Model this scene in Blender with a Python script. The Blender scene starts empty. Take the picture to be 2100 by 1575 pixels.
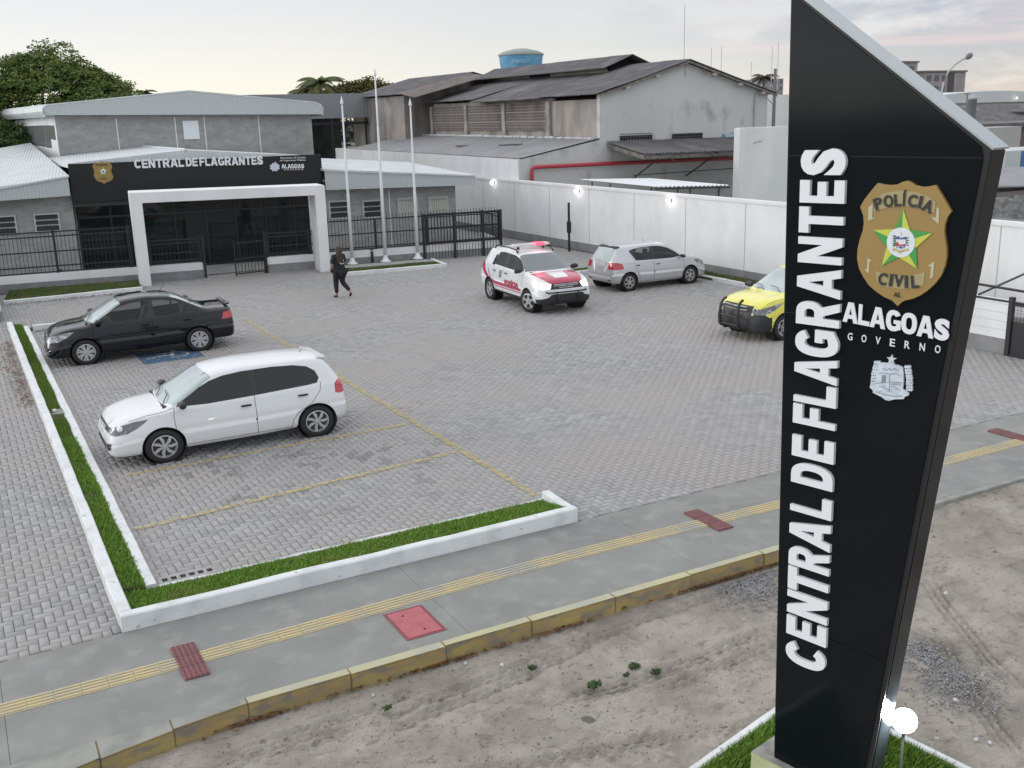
import bpy, bmesh, math, random
import numpy as np
from mathutils import Vector, Matrix
random.seed(7); RNG = np.random.default_rng(7)
SC = bpy.context.scene
COL = SC.collection
# ------------------------------------------------------------------ camera
F_PX, PITCH, ROLL, YAW, HC = 2101.5, .25666, -.027457, .49589, 5.4
_F = np.array([math.sin(YAW)*math.cos(PITCH), math.cos(YAW)*math.cos(PITCH), -math.sin(PITCH)])
_R = np.cross(_F, [0, 0, 1.]); _R /= np.linalg.norm(_R); _U = np.cross(_R, _F)
_c, _s = math.cos(ROLL), math.sin(ROLL)
CR, CU = _c*_R+_s*_U, -_s*_R+_c*_U
cam = bpy.data.cameras.new('camera'); camo = bpy.data.objects.new('camera', cam); COL.objects.link(camo)
cam.sensor_width = 36; cam.lens = 36*F_PX/2100; cam.clip_start = .1; cam.clip_end = 4000
camo.matrix_world = Matrix(((CR[0], CU[0], -_F[0], 0), (CR[1], CU[1], -_F[1], 0), (CR[2], CU[2], -_F[2], HC), (0, 0, 0, 1)))
SC.camera = camo
# ------------------------------------------------------------------ view, world, sun
SC.render.engine = 'CYCLES'
SC.view_settings.view_transform = 'Standard'; SC.view_settings.look = 'None'
SC.view_settings.exposure = 0.0; SC.view_settings.gamma = 1.0
SUN_EL, SUN_AZ = math.radians(14), math.radians(-50)      # azimuth from +Y towards +X
W = bpy.data.worlds.new('World'); SC.world = W; W.use_nodes = True
nt = W.node_tree; N = nt.nodes; L = nt.links; N.clear()
def nn(t, **k):
    n = N.new(t)
    for a, b in k.items(): setattr(n, a, b)
    return n
out = nn('ShaderNodeOutputWorld'); bg = nn('ShaderNodeBackground'); bg2 = nn('ShaderNodeBackground'); add = nn('ShaderNodeAddShader')
sky = nn('ShaderNodeTexSky', sky_type='NISHITA', sun_disc=False); sky.sun_elevation = SUN_EL; sky.sun_rotation = SUN_AZ; sky.dust_density = 0.; sky.air_density = .8
L.new(sky.outputs[0], bg.inputs[0]); bg.inputs[1].default_value = .05
tc = nn('ShaderNodeTexCoord'); sep = nn('ShaderNodeSeparateXYZ'); L.new(tc.outputs['Generated'], sep.inputs[0])
def rng(src, a, b, c=0, d=1):
    m = nn('ShaderNodeMapRange'); m.interpolation_type = 'SMOOTHSTEP'
    L.new(src, m.inputs[0])
    for i, v in enumerate((a, b, c, d)): m.inputs[i+1].default_value = v
    return m.outputs[0]
def mixc(f, a, b):
    m = nn('ShaderNodeMix', data_type='RGBA')
    if isinstance(f, float): m.inputs[0].default_value = f
    else: L.new(f, m.inputs[0])
    for i, v in ((6, a), (7, b)):
        if isinstance(v, tuple): m.inputs[i].default_value = (*v, 1)
        else: L.new(v, m.inputs[i])
    return m.outputs[2]
def dot(v):
    m = nn('ShaderNodeVectorMath', operation='DOT_PRODUCT'); L.new(tc.outputs['Generated'], m.inputs[0]); m.inputs[1].default_value = v
    return m.outputs['Value']
west = dot((math.sin(math.radians(8)), math.cos(math.radians(8)), 0))
bright = rng(west, .70, .95)                                # towards the sunset
mp = nn('ShaderNodeMapping'); mp.inputs['Scale'].default_value = (1, 1, 2.6); L.new(tc.outputs['Generated'], mp.inputs[0])
nz = nn('ShaderNodeTexNoise'); nz.inputs['Scale'].default_value = 5.5; nz.inputs['Detail'].default_value = 9; nz.inputs['Roughness'].default_value = .55; nz.inputs['Distortion'].default_value = .35
L.new(mp.outputs[0], nz.inputs['Vector'])
cl = rng(nz.outputs[0], .45, .56)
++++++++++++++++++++
## Your task
Copy the listing word for word, excluding its pictures.

## Response for this exercise
Model this scene in Blender with a Python script. The Blender scene starts empty. Take the picture to be 2100 by 1575 pixels.
import bpy, bmesh, math, random
import numpy as np
from mathutils import Vector, Matrix
random.seed(7); RNG = np.random.default_rng(7)
SC = bpy.context.scene
COL = SC.collection
# ------------------------------------------------------------------ camera
F_PX, PITCH, ROLL, YAW, HC = 2101.5, .25666, -.027457, .49589, 5.4
_F = np.array([math.sin(YAW)*math.cos(PITCH), math.cos(YAW)*math.cos(PITCH), -math.sin(PITCH)])
_R = np.cross(_F, [0, 0, 1.]); _R /= np.linalg.norm(_R); _U = np.cross(_R, _F)
_c, _s = math.cos(ROLL), math.sin(ROLL)
CR, CU = _c*_R+_s*_U, -_s*_R+_c*_U
cam = bpy.data.cameras.new('camera'); camo = bpy.data.objects.new('camera', cam); COL.objects.link(camo)
cam.sensor_width = 36; cam.lens = 36*F_PX/2100; cam.clip_start = .1; cam.clip_end = 4000
camo.matrix_world = Matrix(((CR[0], CU[0], -_F[0], 0), (CR[1], CU[1], -_F[1], 0), (CR[2], CU[2], -_F[2], HC), (0, 0, 0, 1)))
SC.camera = camo
# ------------------------------------------------------------------ view, world, sun
SC.render.engine = 'CYCLES'
SC.view_settings.view_transform = 'Standard'; SC.view_settings.look = 'None'
SC.view_settings.exposure = 0.0; SC.view_settings.gamma = 1.0
SUN_EL, SUN_AZ = math.radians(14), math.radians(-50)      # azimuth from +Y towards +X
W = bpy.data.worlds.new('World'); SC.world = W; W.use_nodes = True
nt = W.node_tree; N = nt.nodes; L = nt.links; N.clear()
def nn(t, **k):
    n = N.new(t)
    for a, b in k.items(): setattr(n, a, b)
    return n
out = nn('ShaderNodeOutputWorld'); bg = nn('ShaderNodeBackground'); bg2 = nn('ShaderNodeBackground'); add = nn('ShaderNodeAddShader')
sky = nn('ShaderNodeTexSky', sky_type='NISHITA', sun_disc=False); sky.sun_elevation = SUN_EL; sky.sun_rotation = SUN_AZ; sky.dust_density = 0.; sky.air_density = .8
L.new(sky.outputs[0], bg.inputs[0]); bg.inputs[1].default_value = .05
tc = nn('ShaderNodeTexCoord'); sep = nn('ShaderNodeSeparateXYZ'); L.new(tc.outputs['Generated'], sep.inputs[0])
def rng(src, a, b, c=0, d=1):
    m = nn('ShaderNodeMapRange'); m.interpolation_type = 'SMOOTHSTEP'
    L.new(src, m.inputs[0])
    for i, v in enumerate((a, b, c, d)): m.inputs[i+1].default_value = v
    return m.outputs[0]
def mixc(f, a, b):
    m = nn('ShaderNodeMix', data_type='RGBA')
    if isinstance(f, float): m.inputs[0].default_value = f
    else: L.new(f, m.inputs[0])
    for i, v in ((6, a), (7, b)):
        if isinstance(v, tuple): m.inputs[i].default_value = (*v, 1)
        else: L.new(v, m.inputs[i])
    return m.outputs[2]
def dot(v):
    m = nn('ShaderNodeVectorMath', operation='DOT_PRODUCT'); L.new(tc.outputs['Generated'], m.inputs[0]); m.inputs[1].default_value = v
    return m.outputs['Value']
west = dot((math.sin(math.radians(8)), math.cos(math.radians(8)), 0))
bright = rng(west, .70, .95)                                # towards the sunset
mp = nn('ShaderNodeMapping'); mp.inputs['Scale'].default_value = (1, 1, 2.6); L.new(tc.outputs['Generated'], mp.inputs[0])
nz = nn('ShaderNodeTexNoise'); nz.inputs['Scale'].default_value = 5.5; nz.inputs['Detail'].default_value = 9; nz.inputs['Roughness'].default_value = .55; nz.inputs['Distortion'].default_value = .35
L.new(mp.outputs[0], nz.inputs['Vector'])
cl = rng(nz.outputs[0], .45, .56)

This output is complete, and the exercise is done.